I can’t imagine anyone being bored by this exhibition, which has come to the Museum of Fine Arts from the National Gallery of Art in Washington via the Los Angeles County Museum of Art. It pairs still lifes in American collections (including two from the collection of Teresa Heinz and two from the MFA) with related paintings from Europe, most notably the Prado in Madrid. Under the guidance of the MFA’s Ronni Baer, the show’s 30 paintings have been beautifully installed here in a single, uncluttered room with filtered light.

Meléndez was a show-off. Thanks largely to his father, a noted painter whose temper tantrums torpedoed both his own and his son’s potential for an official career at Spain’s royal court, he had an ill-starred and unhappy career.

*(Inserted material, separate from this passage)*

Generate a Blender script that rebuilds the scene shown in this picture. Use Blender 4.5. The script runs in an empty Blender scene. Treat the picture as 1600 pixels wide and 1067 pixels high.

But for a demonstration of vaunting self-confidence, just take a look at the picture that opens the show (and the only one that is not a still life). It’s a self-portrait from the Louvre, painted when the artist was 30 or 31.

The young Meléndez, blessed with smooth but smoldering good looks, stares out at us with dark, unflappable eyes. His right hand holds a gold-plated chalk holder, and the delicately painted fingers of his left display a large sheet of paper with a black chalk study of a male nude.